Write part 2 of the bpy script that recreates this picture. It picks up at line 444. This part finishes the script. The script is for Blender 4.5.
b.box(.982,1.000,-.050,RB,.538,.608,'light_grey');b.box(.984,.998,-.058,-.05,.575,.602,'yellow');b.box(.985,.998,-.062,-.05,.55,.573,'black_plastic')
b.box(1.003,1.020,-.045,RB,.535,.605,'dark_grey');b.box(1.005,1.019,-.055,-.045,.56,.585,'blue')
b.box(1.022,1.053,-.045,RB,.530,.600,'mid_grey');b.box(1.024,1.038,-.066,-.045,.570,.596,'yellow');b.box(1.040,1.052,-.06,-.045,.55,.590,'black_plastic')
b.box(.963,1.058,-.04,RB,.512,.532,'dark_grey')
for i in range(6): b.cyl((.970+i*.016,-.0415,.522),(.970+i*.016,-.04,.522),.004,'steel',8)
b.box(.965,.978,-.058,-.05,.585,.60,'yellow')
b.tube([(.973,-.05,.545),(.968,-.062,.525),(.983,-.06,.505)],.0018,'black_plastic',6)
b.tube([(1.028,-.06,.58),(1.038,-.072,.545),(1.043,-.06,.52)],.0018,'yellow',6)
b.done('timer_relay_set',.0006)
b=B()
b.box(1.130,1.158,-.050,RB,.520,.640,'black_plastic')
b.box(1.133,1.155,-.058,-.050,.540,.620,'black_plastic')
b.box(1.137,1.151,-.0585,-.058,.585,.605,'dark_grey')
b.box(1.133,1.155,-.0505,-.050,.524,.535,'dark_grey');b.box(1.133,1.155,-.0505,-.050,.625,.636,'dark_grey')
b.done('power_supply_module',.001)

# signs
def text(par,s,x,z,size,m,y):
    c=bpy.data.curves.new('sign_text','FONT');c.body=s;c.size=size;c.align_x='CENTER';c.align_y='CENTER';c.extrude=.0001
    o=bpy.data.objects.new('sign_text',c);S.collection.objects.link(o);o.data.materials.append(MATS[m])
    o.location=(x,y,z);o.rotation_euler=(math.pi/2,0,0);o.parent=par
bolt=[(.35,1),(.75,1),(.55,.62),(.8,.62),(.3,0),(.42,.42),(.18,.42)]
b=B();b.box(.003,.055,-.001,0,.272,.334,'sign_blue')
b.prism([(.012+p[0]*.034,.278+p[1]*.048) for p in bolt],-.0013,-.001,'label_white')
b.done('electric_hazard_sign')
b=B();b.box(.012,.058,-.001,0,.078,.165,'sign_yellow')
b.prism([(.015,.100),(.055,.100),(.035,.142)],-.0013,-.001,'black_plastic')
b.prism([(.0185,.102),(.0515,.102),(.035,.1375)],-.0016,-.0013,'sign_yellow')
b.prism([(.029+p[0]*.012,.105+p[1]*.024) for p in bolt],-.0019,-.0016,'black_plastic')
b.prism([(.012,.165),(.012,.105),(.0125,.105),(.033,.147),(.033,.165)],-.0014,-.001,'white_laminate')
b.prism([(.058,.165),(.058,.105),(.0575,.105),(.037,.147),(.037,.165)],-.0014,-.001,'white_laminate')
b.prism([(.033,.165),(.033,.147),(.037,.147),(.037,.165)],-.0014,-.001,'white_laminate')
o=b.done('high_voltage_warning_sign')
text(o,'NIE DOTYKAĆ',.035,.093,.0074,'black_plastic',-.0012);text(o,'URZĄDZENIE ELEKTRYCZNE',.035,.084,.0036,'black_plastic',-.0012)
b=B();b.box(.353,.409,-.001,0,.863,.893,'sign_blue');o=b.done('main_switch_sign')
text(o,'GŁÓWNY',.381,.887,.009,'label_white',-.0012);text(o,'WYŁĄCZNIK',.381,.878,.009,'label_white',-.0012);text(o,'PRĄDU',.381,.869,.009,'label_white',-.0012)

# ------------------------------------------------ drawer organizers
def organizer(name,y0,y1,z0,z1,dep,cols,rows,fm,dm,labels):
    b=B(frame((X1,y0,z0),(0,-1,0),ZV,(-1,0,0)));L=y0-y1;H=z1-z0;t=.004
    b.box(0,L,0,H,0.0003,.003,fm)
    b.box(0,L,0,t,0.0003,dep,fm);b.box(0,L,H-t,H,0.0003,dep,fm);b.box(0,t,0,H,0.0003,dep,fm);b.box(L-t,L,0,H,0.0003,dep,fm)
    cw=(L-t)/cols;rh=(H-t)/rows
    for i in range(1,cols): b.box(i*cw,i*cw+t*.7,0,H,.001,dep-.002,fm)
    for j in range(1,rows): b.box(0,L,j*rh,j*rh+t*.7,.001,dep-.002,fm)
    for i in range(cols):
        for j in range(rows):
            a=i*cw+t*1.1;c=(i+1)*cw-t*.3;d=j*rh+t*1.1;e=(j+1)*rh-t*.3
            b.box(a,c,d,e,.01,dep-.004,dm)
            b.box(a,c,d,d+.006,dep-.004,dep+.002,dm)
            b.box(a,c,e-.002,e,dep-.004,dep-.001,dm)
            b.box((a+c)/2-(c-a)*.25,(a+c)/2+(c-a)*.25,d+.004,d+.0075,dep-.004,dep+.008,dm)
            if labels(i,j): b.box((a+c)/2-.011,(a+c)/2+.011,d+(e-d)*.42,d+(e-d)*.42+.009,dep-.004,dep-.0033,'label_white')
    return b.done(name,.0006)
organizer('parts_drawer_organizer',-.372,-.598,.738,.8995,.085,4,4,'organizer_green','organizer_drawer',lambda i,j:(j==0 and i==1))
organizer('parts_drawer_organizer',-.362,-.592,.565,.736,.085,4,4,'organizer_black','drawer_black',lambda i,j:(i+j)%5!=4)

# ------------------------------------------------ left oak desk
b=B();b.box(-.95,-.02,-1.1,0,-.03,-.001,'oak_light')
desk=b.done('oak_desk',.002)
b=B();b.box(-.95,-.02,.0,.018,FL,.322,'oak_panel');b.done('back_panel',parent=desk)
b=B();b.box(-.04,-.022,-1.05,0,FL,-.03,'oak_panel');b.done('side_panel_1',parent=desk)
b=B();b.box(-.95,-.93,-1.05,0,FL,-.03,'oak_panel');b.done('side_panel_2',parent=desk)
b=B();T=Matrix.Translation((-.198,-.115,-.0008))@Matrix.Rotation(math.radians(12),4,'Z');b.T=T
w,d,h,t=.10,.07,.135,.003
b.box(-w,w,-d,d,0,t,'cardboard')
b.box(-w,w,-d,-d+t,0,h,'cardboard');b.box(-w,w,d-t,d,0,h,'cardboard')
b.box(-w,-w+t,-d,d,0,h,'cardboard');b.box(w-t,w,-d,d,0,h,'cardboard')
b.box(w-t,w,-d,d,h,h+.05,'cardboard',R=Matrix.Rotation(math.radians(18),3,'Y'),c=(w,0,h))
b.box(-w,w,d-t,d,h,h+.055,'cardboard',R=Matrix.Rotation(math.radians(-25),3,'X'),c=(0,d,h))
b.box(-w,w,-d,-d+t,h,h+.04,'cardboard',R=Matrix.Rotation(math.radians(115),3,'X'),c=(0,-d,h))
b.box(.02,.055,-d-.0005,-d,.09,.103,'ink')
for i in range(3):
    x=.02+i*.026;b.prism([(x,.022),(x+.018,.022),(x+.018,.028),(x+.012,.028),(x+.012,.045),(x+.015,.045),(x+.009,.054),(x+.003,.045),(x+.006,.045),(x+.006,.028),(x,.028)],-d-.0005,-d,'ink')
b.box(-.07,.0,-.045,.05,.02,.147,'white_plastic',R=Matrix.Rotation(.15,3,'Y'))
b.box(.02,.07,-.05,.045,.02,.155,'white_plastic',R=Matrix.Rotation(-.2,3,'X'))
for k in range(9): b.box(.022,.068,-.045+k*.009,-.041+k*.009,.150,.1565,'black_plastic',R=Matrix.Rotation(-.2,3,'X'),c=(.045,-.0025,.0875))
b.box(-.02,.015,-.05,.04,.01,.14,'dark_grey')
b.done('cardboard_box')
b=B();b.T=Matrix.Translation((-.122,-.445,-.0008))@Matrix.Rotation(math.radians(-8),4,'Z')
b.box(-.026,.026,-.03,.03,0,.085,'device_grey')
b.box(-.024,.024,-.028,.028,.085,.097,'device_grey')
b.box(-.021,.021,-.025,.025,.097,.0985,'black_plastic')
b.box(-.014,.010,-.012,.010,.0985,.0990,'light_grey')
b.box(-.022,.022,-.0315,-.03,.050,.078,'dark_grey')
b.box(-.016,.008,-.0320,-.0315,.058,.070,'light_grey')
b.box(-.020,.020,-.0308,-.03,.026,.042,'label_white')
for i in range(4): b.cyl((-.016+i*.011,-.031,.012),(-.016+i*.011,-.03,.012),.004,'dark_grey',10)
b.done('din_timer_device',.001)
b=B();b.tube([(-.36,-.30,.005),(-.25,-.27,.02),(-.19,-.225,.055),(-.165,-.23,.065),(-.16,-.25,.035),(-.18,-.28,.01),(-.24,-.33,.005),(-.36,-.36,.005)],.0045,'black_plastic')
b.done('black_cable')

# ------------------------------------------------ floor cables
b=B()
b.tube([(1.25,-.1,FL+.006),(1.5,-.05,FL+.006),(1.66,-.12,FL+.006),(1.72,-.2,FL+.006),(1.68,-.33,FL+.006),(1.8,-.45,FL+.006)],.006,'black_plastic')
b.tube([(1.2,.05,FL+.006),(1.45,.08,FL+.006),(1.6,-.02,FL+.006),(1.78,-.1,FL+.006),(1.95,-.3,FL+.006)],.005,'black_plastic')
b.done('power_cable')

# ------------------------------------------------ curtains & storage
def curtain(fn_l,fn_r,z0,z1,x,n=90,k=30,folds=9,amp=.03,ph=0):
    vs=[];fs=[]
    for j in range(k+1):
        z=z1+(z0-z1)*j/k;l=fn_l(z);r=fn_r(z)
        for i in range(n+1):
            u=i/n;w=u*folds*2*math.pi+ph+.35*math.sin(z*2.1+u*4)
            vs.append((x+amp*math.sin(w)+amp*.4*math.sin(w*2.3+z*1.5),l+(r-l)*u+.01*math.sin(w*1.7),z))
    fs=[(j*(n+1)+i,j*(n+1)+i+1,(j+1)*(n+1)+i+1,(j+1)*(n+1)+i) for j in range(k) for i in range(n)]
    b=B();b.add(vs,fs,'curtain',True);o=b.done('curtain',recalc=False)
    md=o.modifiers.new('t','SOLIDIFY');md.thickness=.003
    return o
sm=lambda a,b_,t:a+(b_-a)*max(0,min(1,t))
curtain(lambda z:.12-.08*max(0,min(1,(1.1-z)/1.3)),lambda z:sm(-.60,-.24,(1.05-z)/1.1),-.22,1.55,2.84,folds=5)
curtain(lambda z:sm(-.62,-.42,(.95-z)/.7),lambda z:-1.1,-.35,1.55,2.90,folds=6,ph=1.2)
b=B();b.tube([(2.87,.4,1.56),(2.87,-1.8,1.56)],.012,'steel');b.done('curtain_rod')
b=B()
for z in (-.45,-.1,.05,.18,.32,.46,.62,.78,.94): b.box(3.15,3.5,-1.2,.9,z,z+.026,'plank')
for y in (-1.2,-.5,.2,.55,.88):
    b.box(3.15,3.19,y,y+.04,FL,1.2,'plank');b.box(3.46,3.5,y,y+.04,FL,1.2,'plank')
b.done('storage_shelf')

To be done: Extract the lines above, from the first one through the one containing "b.done('power_supply_module',.001)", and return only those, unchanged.

Solution for this task:
Write part 2 of the bpy script that recreates this picture. It picks up at line 444. This part finishes the script. The script is for Blender 4.5.
b.box(.982,1.000,-.050,RB,.538,.608,'light_grey');b.box(.984,.998,-.058,-.05,.575,.602,'yellow');b.box(.985,.998,-.062,-.05,.55,.573,'black_plastic')
b.box(1.003,1.020,-.045,RB,.535,.605,'dark_grey');b.box(1.005,1.019,-.055,-.045,.56,.585,'blue')
b.box(1.022,1.053,-.045,RB,.530,.600,'mid_grey');b.box(1.024,1.038,-.066,-.045,.570,.596,'yellow');b.box(1.040,1.052,-.06,-.045,.55,.590,'black_plastic')
b.box(.963,1.058,-.04,RB,.512,.532,'dark_grey')
for i in range(6): b.cyl((.970+i*.016,-.0415,.522),(.970+i*.016,-.04,.522),.004,'steel',8)
b.box(.965,.978,-.058,-.05,.585,.60,'yellow')
b.tube([(.973,-.05,.545),(.968,-.062,.525),(.983,-.06,.505)],.0018,'black_plastic',6)
b.tube([(1.028,-.06,.58),(1.038,-.072,.545),(1.043,-.06,.52)],.0018,'yellow',6)
b.done('timer_relay_set',.0006)
b=B()
b.box(1.130,1.158,-.050,RB,.520,.640,'black_plastic')
b.box(1.133,1.155,-.058,-.050,.540,.620,'black_plastic')
b.box(1.137,1.151,-.0585,-.058,.585,.605,'dark_grey')
b.box(1.133,1.155,-.0505,-.050,.524,.535,'dark_grey');b.box(1.133,1.155,-.0505,-.050,.625,.636,'dark_grey')
b.done('power_supply_module',.001)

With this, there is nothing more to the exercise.